The past few days I've been reflecting on what we're trying to build here. You see, long before we packed our bags to leave, years before we sold our house in Seattle, Eddie and I felt a strong call to return to Belize.
From having lived here (short-term) previously, we had a strong sense of the needs here. Over months and years, we researched the culture, economy, development statistics, and then formulated (what I felt) was a killer plan.

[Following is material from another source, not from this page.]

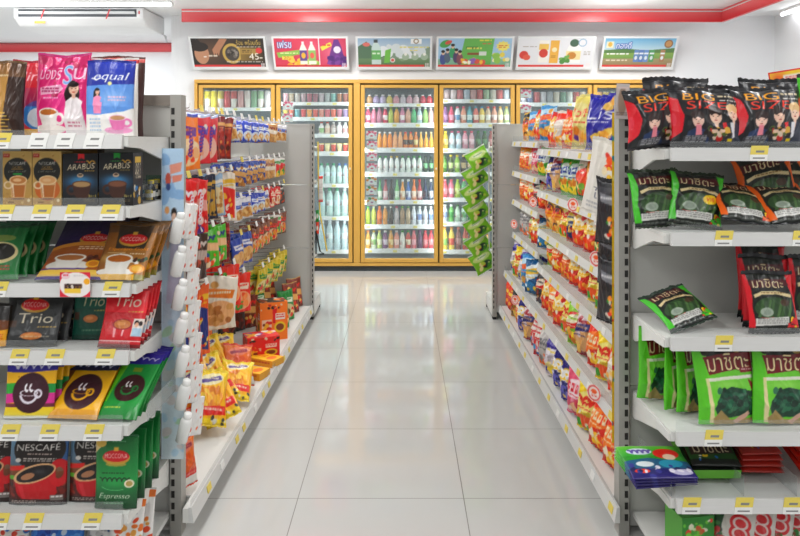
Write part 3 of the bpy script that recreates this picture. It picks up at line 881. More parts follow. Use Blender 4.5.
def poster_art(k):
    a = Art(150, 62, '#ffffff', .42, ss=2, seed=k)
    if k == 0:
        a.hgrad(0, 1, '#3a2a22', '#2a211c'); a.glow(.25, .5, .3, .6, '#6a4630', .7)
        a.ell(.02, .45, .14, .5, '#1c1512'); a.ell(.13, .55, .10, .34, '#c58a66'); a.ell(.11, .3, .12, .16, '#1d1512'); a.rect(.15, .62, .19, .66, '#f6eee8')
        for d in (0, .03, .06): a.poly([(.30 + d, .62), (.28 + d, .4), (.40 + d, .02), (.44 + d, .05), (.33 + d, .42)], '#b97c5a')
        a.small_print(.22, .58, .34, .68, '#e8dcc8', 1)
        a.ring(.55, .53, .115, .3, .018, '#c8a44a'); a.ell(.55, .53, .095, .24, '#3d3733'); a.specks(.49, .4, .61, .66, ['#6a615a', '#8a8078', '#2a2522'], 14, .02)
        a.text('ร้อน พร้อมดื่ม', .62, .06, .95, .24, '#e2bd52'); a.small_print(.62, .29, .95, .33, '#d8d0c0', 1)
        a.hgrad(.66, .97, '#8a6a2a', '#3a2a18'); a.rect(.62, 0, 1, .03, '#2a211c'); a.rect(.62, .0, 1, .30, '#2d231d'); a.text('ร้อน พร้อมดื่ม', .62, .06, .95, .24, '#e2bd52')
        a.small_print(.62, .29, .95, .33, '#d8d0c0', 1)
        a.rect(.66, .36, .9, .56, '#a8823a'); a.small_print(.69, .41, .82, .52, '#4a3818', 2); a.rect(.62, .78, 1, 1, '#2a211c')
        a.text('45', .78, .52, .91, .74, '#fbf6ea'); a.small_print(.92, .66, .98, .73, '#fbf6ea', 1); a.ell(.92, .43, .045, .1, '#d8342f')
        a.small_print(.46, .8, .96, .86, '#d8d0c0', 1)
        a.rect(0, .92, .93, 1, '#d92a2a')
    elif k == 1:
        a.rect(0, 0, .62, 1, '#d8354f'); a.glow(.5, .4, .2, .5, '#e8607a', .7); a.rect(.62, 0, 1, 1, '#d43a5a'); a.glow(.8, .5, .18, .5, '#e86a8a', .8)
        a.text('เฟรช', .05, .08, .24, .34, '#ffffff', out='#2a4aa0', ow=.008); a.poly([(.03, .5), (.36, .4), (.36, .56), (.05, .68)], '#8ac04a'); a.small_print(.08, .5, .32, .56, '#fff8c0', 1)
        a.rect(.1, .62, .26, .74, '#e8e04a'); a.text('20', .12, .63, .2, .73, '#d8342f')
        a.specks(.2, .72, .42, .95, ['#f2b42c', '#f6c84a', '#e89a20'], 26, .035); a.specks(.46, .76, .6, .95, ['#b8d060', '#8ab840', '#d8e0a0'], 14, .035)
        for x, c, l in ((.4, '#5a3f8a', '#f2b030'), (.52, '#8ac060', '#e8584a')):
            a.rect(x - .015, .12, x + .015, .24, '#f0f0f0'); a.poly([(x - .02, .22), (x + .02, .22), (x + .05, .4), (x + .05, .9), (x - .05, .9), (x - .05, .4)], '#f4efe0'); a.rect(x - .05, .42, x + .05, .78, c); a.ell(x, .6, .03, .1, l)
        a.rect(.615, 0, .625, 1, '#f6e8ea')
        a.poly([(.64, .3), (.78, .14), (.8, .26), (.66, .44)], '#e8e04a'); a.small_print(.67, .22, .78, .3, '#d8342f', 1)
        a.poly([(.83, .05), (.89, .05), (.93, .3), (.98, .85), (.72, .9), (.8, .3)], '#6a2f86'); a.ell(.87, .4, .05, .12, '#efe4f4'); a.specks(.72, .62, .98, .92, ['#4a2070', '#7a3f9a', '#5c2a80'], 22, .035)
        a.rect(0, .93, .92, 1, '#c81f2e')
    elif k == 2:
        a.vgrad(0, .45, '#8fb0d0', '#c8d4dc'); a.vgrad(.45, 1, '#8aa08a', '#4a6a48'); a.poly([(0, .8), (0, .3), (.12, .12), (.3, .5), (.45, .62)], '#4f6f54'); a.poly([(.4, .62), (.62, .36), (.8, .5), (1, .3), (1, .9), (.4, .9)], '#7c947c')
        a.specks(.3, .35, .95, .6, ['#e4e9ec', '#d4dde0'], 14, .07); a.vgrad(.7, 1, '#6a8a5a', '#3f5f3a', .8)
        a.ell(.12, .22, .05, .07, '#e06a60'); a.rect(.225, .06, .275, .16, '#3a4448'); a.poly([(.22, .16), (.28, .16), (.32, .34), (.32, .9), (.19, .9), (.19, .34)], '#c8dcd8'); a.rect(.19, .42, .32, .74, '#5fae58'); a.small_print(.2, .5, .31, .6, '#e8f4e0', 1)
        a.poly([(.38, .42), (.46, .36), (.44, .84), (.36, .86)], '#6ab840'); a.ell(.48, .76, .035, .08, '#e8e0e0'); a.ell(.48, .76, .022, .05, '#d84a44')
        a.small_print(.58, .29, .98, .36, '#e8d84a', 1); a.small_print(.72, .4, .84, .46, '#e8d84a', 1); a.rect(.73, .03, .88, .2, '#f4f4f2'); a.ring(.805, .11, .03, .07, .008, '#9a8a70')
        for x in (.66, .79, .92): a.ell(x, .64, .05, .12, '#9fb49a'); a.ell(x, .56, .02, .05, '#f0f0e8')
        a.rect(0, .92, .92, 1, '#d8342f')
    elif k == 3:
        a.rect(0, 0, 1, 1, '#9cc4e4'); a.poly([(.36, 0), (.76, 0), (.72, 1), (.28, 1)], '#5fb04a'); a.vgrad(.72, 1, '#6aa850', '#3f8a3c', .55)
        a.ell(.1, .2, .08, .12, '#3f9a44', 1, -.4); a.ell(.14, .15, .05, .06, '#d84a3c', 1, -.4)
        for x, y, c in ((.07, .72, '#3a4a8a'), (.13, .66, '#4a5a70'), (.2, .5, '#2f9a5a'), (.25, .66, '#4a3a60'), (.3, .72, '#7a3f50')):
            a.ell(x, y, .045, .2, c); a.ell(x, y - .2, .022, .065, '#e0b898'); a.ell(x, y - .26, .026, .05, '#1f1a1a')
        a.small_print(.56, .06, .72, .14, '#f0d840', 1); a.small_print(.6, .18, .72, .24, '#e04a30', 1); a.rect(.38, .3, .54, .38, '#2f6a2a'); a.small_print(.39, .32, .6, .42, '#f0e060', 1); a.rect(.4, .5, .56, .58, '#8a4a2a'); a.rect(.56, .46, .66, .6, '#d8e0d8')
        a.specks(.32, .74, .62, .88, ['#d84a3a', '#f0b030', '#f4f0e0', '#8a5ab0'], 20, .03)
        pts = []
        for q in range(20):
            rr = .1 if q % 2 else .075
            pts.append((.88 + rr * math.cos(q * math.pi / 10), .28 + rr / .42 * .8 * math.sin(q * math.pi / 10)))
        a.poly(pts, '#f4e268'); a.small_print(.82, .24, .94, .36, '#d86a30', 2); a.specks(.76, .55, .98, .78, ['#e8d04a', '#8ac04a', '#f4e8b0'], 14, .04)
        a.rect(0, .92, .92, 1, '#d8342f')
    elif k == 4:
        a.rect(0, 0, 1, 1, '#e6e6ea'); a.ell(.07, .58, .06, .14, '#d8382f'); a.ell(.11, .66, .05, .1, '#e2513c'); a.small_print(.05, .28, .24, .33, '#a09088', 1)
        a.rect(.27, .08, .4, .84, '#f4efe6'); a.rect(.27, .2, .4, .4, '#f0c050'); a.ell(.335, .52, .06, .15, '#d23a2c'); a.rect(.42, .08, .54, .86, '#f0b040'); a.ell(.48, .4, .035, .08, '#f8e8b8'); a.small_print(.44, .6, .52, .7, '#b87820', 2)
        a.poly([(.66, .3), (.72, .18), (.82, .18), (.84, .34), (.84, .86), (.64, .86)], '#f6f4f0'); a.ell(.74, .17, .06, .13, '#3f5f4a'); a.rect(.64, .44, .84, .74, '#f0dc9a'); a.ell(.72, .6, .06, .12, '#c88030'); a.specks(.58, .62, .68, .84, ['#6aa84a', '#4a8a38'], 10, .03)
        a.ring(.85, .16, .05, .12, .006, '#8ab0d0'); a.small_print(.88, .45, .97, .6, '#b0a8a0', 3)
        a.rect(0, .92, .9, 1, '#d8342f')
    else:
        a.vgrad(0, .45, '#5fa8d4', '#c8dce4'); a.vgrad(.4, .7, '#8fae4e', '#6f9a44'); a.vgrad(.7, 1, '#a89468', '#8a744c'); a.poly([(0, .42), (.3, .36), (.6, .42), (1, .34), (1, .5), (0, .52)], '#4f7a3c')
        a.rect(.03, .12, .13, .34, '#f0e6c0'); a.ell(.08, .22, .03, .08, '#e0b040'); a.text('ทองดี', .17, .14, .38, .36, '#ffffff', out='#2f5ab0', ow=.012)
        a.small_print(.05, .52, .36, .6, '#ffffff', 1); a.small_print(.05, .74, .36, .82, '#f0e8d0', 1)
        for x, c in ((.47, '#5a7fc0'), (.54, '#4f74ba'), (.61, '#5f88c8'), (.69, '#4a9a5a'), (.84, '#a87850')):
            a.rect(x - .034, .4, x + .034, .82, c); a.rect(x - .03, .5, x + .03, .56, '#e8ecf4'); a.ell(x, .68, .02, .07, '#dfe6ec')
        a.ell(.9, .2, .06, .14, '#8a5a30'); a.ell(.9, .2, .045, .1, '#c08a50')
        a.rect(0, .92, .92, 1, '#d8342f')
    a.img = a.img * .92 + .08 * np.array([.93, .95, .96])  # washed-out haze over the boards, blended into the print colours
    for q in range(9): a.rect(.935 + .018 * (q % 3), .86 + .045 * (q // 3), .947 + .018 * (q % 3), .89 + .045 * (q // 3), '#f0e4e4')
    return a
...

I created PowerPoint presentations that showed why we were the right people to make a difference in Belize. Our years of social work and community work, our multi-cultural and multilingual family- it all made so much sense! While we prayed, we got confirmation after confirmation of our call, but no specifics about what we would do here. So, we started to make a plan of our own, telling God He could redirect us at any time. What we didn't expect was for that redirection to hit a month before we were scheduled to leave. What had taken us a long time to painstakingly create was wiped out in a single blow.
What had seemed so solid was no more than a house or cards...or straw.

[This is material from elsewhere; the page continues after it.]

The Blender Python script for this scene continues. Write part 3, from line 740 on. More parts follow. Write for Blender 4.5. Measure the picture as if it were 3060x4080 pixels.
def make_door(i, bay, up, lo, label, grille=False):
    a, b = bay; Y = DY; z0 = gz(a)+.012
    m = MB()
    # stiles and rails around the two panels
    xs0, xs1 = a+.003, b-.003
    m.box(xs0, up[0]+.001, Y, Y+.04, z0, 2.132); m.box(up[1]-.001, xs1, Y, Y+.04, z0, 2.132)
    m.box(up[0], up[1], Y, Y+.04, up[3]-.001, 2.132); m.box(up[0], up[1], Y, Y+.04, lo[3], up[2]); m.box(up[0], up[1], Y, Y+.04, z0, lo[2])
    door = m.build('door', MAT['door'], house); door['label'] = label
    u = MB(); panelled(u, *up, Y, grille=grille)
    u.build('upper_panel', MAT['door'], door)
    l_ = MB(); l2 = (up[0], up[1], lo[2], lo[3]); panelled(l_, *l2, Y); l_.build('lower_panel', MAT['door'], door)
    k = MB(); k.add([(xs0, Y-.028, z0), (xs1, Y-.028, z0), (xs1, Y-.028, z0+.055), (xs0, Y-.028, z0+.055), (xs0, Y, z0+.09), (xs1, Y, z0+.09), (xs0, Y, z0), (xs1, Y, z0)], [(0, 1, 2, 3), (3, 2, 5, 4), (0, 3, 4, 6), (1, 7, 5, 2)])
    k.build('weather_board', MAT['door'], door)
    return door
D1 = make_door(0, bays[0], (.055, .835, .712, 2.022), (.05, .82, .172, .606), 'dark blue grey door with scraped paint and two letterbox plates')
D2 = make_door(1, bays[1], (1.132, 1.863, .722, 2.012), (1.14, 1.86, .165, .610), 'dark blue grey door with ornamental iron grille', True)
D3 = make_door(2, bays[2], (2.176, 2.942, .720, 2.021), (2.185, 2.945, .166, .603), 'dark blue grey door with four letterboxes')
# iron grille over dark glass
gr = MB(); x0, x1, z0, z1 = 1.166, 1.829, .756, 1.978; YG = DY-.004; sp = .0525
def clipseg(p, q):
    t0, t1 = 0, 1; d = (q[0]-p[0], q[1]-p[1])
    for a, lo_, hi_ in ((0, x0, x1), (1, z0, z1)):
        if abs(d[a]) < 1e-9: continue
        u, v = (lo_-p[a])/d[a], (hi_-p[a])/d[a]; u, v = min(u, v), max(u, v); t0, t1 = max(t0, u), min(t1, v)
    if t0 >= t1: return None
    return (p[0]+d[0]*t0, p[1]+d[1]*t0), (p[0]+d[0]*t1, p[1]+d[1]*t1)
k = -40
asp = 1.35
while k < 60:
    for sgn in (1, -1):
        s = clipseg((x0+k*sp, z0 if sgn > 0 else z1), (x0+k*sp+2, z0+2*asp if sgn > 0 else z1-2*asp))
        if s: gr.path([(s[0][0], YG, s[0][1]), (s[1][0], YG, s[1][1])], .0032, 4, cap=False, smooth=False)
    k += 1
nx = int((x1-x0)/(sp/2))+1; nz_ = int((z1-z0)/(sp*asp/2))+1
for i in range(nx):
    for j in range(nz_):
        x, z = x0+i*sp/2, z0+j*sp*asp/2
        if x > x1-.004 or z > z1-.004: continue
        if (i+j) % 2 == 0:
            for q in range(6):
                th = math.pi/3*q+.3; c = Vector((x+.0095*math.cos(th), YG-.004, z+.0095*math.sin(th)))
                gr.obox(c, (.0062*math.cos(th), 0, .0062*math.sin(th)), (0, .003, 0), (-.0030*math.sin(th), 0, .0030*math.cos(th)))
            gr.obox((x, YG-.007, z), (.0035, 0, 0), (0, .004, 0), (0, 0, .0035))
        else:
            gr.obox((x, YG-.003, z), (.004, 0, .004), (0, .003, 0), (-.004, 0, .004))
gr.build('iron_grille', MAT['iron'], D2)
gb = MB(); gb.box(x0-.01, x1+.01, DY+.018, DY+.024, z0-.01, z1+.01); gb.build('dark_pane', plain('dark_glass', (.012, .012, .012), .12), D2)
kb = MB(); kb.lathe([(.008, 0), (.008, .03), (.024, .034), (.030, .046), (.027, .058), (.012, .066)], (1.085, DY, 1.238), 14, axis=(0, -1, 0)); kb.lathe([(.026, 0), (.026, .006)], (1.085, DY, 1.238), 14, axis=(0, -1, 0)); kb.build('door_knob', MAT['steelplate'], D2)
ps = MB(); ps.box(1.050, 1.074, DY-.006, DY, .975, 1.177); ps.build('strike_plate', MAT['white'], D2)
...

In the story of the Three Little Pigs, the first little pig used what was easy and on-hand to build something quick, but that couldn't withstand even the slightest test. Once it was over, I realized that what I had built up in my mind and heart was just as flimsy as that house of straw.
So, stepping over the ruins of our first dream, we boarded the plane determined to only build what God instructed us to build.
Fast forward several months and a new plan starts to formulate that just makes sense. With all the multinational NGOs in Belize, it just makes sense that I would pursue a job with one of them. I can do community development work while Eddie does whatever ministry He is called to do. Why hadn't I thought of this earlier!?
I guess I fancy myself the architect of our family's life. It wasn't until this week that I saw this new idea for what it was: another way for me build something in my own strength. Like the second little pig's house of wood, this plan would require more time, more effort and offer more security than the house of straw. But I was kidding myself if I thought I could direct my life, and that of my family, better than God can.
Psalm 127:1 says, "Unless the LORD builds the house, the builders labor in vain."
There's a reason God's plans take time. Whatever He builds are built to last. They are built to shelter us, protect us and withstand the storms of life.
Matthew 7: 24-25 says, “Everyone then who hears these words of mine and does them will be like a wise man who built his house on the rock. 25 And the rain fell, and the floods came, and the winds blew and beat on that house, but it did not fall, because it had been founded on the rock."
So, rather than waiting for the Big Bad Wolf to come and obliterate my wooden house, I am voluntarily walking away from it. If God wants the NGO job idea to happen, it will. But instead of wracking my brain to figure out how all of this is gonna work-out, I'm going to "hear His words and do them." If He builds the house, it will stand the test of time.